Following the closing of Simply Solventless’ acquisition of Delta 9 Bio-Tech Inc. from Delta 9 Cannabis Inc. in February, some $13.8 million of the proceeds of this deal have been distributed to Delta 9’s largest creditor, SNDL Inc.
The Monitor’s ninth report, posted on April 14, also includes a request to approve the discharge of the Monitor and the termination of the CCAA Proceedings for ResidualCo and Delta 9 Logistics.
ResidualCo is the company named as controlling all of Delta 9’s excluded assets, excluded contracts, and excluded liabilities as part of the recent deal whereby Simply Solventless Concentrates Ltd. is to acquire all the issued and outstanding shares of the Winnipeg-based Delta 9 Bio-Tech.
The court will hear the discharge request on April 23.
On April 1, 2025, pursuant to the Reverse Vesting Order and Section 49 of the Bankruptcy and Insolvency Act (BIA), the Monitor assigned ResidualCo and Logistics into bankruptcy, something the CRA had unsuccessfully sought to block.

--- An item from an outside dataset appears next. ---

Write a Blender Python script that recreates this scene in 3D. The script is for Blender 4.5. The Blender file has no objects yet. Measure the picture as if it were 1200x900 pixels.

The first meeting of creditors for both estates is on April 21, 2025.
As there are no remaining assets in ResidualCo or Logistics, the Trustee has advised the creditors that no recoveries are expected within the respective estates in the bankruptcy proceedings.
The ninth report also includes information on reviewing and discussing weekly payables with the company’s management, assigning ResidualCo and Logistics to bankruptcy on April 1, 2025, and updates on Delta 9’s finances, among other items.
The report also notes Delta 9 Group’s actual cash receipts and disbursements compared to its updated cash flow forecast, as presented in the eighth Monitor’s report, for the period from February 15, 2025, to March 4, 2025.
Delta 9 Group’s forecasted accounts receivable for government was $108,000, while the actual amount was $53,000. The accounts receivable for others was forecasted to be $333,000, compared to the actual amount of $303,000.
The company’s forecasted cannabis sales for the week ended March 4, 2025 were $3.3 million, while the actual was $2.7 million.
Over the reporting period, the Delta 9 Group experienced a positive cash flow variance of approximately $420,000.
The $13.1 million payment to SNDL was for the remaining obligations under the SNDL 1L Debt, meaning all obligations of the Delta 9 Group to SNDL have now been fully performed and discharged.